International federation recognised as ‘most improved’ by Sport Ecology Group research
A few years ago, Jon Wyatt took a call from a professor at Ghent University in Belgium that changed his whole outlook on how to approach sustainability in his sport.
You see, field hockey had – and still has – a big water problem. One field can require up to 10-15,000 litres of water before it’s ready to play on. Multiply that by the number of hockey fields around the world, take into account the issues multiple places have with water scarcity globally, and it’s clear that the status quo can no longer continue.
Wyatt, the director of sport and sustainability at the International Hockey Federation (FIH), recognised this and put out a call to the industry to come up with a type of turf that doesn’t require water.
Then one day, he received a call from Professor Dagmar D’hooge of the university’s Department of Materials, Textiles and Chemical Engineering, who told him that the turf didn’t need to be changed at all. The answer was in the ball.
“He told me he could reduce water consumption down to five or 10 litres, and I asked him how he was going to spread that amount of water over a football-sized pitch!,” Wyatt recounts. “‘We’re going to put the water inside the ball’ he said.”
D’hooge and his team had developed a “self-wetting ball” that releases water when it comes into contact with friction, giving the ball the same fast and consistent roll that a wet pitch would. It was piloted at the FIH World Hockey5s Championship in Oman to acclaim from many of the athletes using it.
Adapt and grow
Acknowledging that the ball is “just part of the solution”, Wyatt adds: “The current challenge is now the sole of the show.

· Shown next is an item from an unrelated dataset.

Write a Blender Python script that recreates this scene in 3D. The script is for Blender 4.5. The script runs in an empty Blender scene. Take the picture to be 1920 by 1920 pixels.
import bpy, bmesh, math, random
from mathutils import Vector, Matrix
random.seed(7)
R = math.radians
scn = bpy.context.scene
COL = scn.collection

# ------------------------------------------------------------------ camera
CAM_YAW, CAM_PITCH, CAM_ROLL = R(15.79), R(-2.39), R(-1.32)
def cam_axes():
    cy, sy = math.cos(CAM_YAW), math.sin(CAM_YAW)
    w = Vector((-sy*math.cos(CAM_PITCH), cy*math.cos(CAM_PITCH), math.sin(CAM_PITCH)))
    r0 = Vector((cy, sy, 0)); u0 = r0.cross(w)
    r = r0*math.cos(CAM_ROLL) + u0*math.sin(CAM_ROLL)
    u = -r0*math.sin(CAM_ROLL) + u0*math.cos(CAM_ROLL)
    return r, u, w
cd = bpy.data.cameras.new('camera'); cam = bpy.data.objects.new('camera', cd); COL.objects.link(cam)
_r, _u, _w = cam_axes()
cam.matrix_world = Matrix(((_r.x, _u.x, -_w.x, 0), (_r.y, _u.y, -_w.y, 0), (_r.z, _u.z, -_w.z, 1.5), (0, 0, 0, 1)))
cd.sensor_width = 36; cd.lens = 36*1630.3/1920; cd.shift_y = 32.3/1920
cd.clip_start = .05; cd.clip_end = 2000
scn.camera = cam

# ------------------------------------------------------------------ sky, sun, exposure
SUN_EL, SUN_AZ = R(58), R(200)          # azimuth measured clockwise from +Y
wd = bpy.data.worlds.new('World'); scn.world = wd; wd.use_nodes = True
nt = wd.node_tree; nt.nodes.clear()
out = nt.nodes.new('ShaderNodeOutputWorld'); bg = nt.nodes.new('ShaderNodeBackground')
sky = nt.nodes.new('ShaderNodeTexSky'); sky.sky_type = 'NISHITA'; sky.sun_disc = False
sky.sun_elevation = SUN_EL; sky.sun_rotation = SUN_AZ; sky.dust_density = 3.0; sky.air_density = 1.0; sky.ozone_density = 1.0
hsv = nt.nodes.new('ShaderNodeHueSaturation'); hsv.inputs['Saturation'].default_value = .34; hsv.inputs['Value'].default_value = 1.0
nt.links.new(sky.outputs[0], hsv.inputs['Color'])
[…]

The current grip of the sole is used to a wet surface and now it is going to be drier with much higher friction, which leads to a risk of injury.
“That’s why when we talk about sustainability, we talk about it in terms of sustainable performance.”
Wyatt tells The Sustainability Report that the challenges thrown at sport by the climate crisis and other environmental risks should be embraced and recognised as an opportunity to adapt and grow stronger. The lack of a totally wet pitch may limit players’ ability to “slide around everywhere”, but it gives them the opportunity to hone their skills in other areas, Wyatt says.
This open-minded and innovation-first approach to sustainability has helped the FIH gain recognition as the ‘most improved’ international federation based on criteria set by the Sport Ecology Group researchers and the organisation’s progress between the Tokyo Olympic Games in 2021 and Paris 2024.
If we’re continuing to talk water, Wyatt explains that, between the 2016 Games in Rio and Tokyo, the FIH managed to reduce the amount of water used on turf at its events by 40%, with a similar reduction between Tokyo and Paris.
More broadly, the FIH has put in place a number of governance mechanisms that means sustainability is part of the conversation when big decisions are getting made. It released its sustainability strategy, based on People, Planet and Prosperity, in late-2022, signed the UNFCCC Sports for Climate Action Framework and offered the sustainability brief to Wyatt, then director of sport, after he noticed and reported on a pattern: athletes wanted to know what the FIH was doing about climate change.
“I was spending a lot of time with athletes and I started to get all these questions about sustainability,” he says. “I started to dig around and the word sustainability didn’t feature anywhere; it wasn’t part of the vernacular. But, in the broadest sense of sustainability, which I know encompasses a lot, we were doing quite a bit.”
With the International Olympic Committee (IOC) asking questions as well, the FIH found itself in a “pincer movement” with pressure from the top as well as pressure from below regarding the athletes.
“There’s nothing like the IOC taking a subject seriously for an IF to start taking it seriously as well,” Wyatt laughs. “So without any initial expertise but a lot of passion, I took it on.”
Task force
Shortly after taking over the brief, the former Olympian set up a task force with board member backing and representation from across the globe to start sketching out what a sustainability vision could look like.
The culmination of that work was the creation and publication of the FIH’s first sustainability strategy, titled ‘A Sustainability Strategy for Hockey’, which includes several targets around water, climate and material consumption. But, more than that, the sustainability journey embarked on by Wyatt and his task force helped to uncover good work and practice being undertaken by national federations and other hockey institutions across the globe, which were turned into a selection of case studies on the FIH website.
And while the FIH’s work is just beginning, Wyatt is clear that hockey will only be able to have an optimal positive impact on the whole ecosystem – from suppliers, to federations, to clubs – is supporting the movement. Poligras, which is supplying the turf for the Paris Olympics, has developed what it has called the “world’s first and only carbon zero hockey turf” at the request of the FIH. And Wyatt suggests further collaborations in this area.
“If we change the rules of our sport to facilitate sustainable innovation, that changes demand and our suppliers will be more likely to invest in research and development,” he says. “It’s very much a partnership between us and the industry.”
Wyatt adds: “I feel we’ve done a reasonable job of setting a global direction. We have five continental members and 140 national members, and we need to start filtering down the work we’ve done so that we’re consistently delivering. There’s some cultural and behaviour change that would need to filter down – if we get millions of people doing something small, that makes a massive difference.”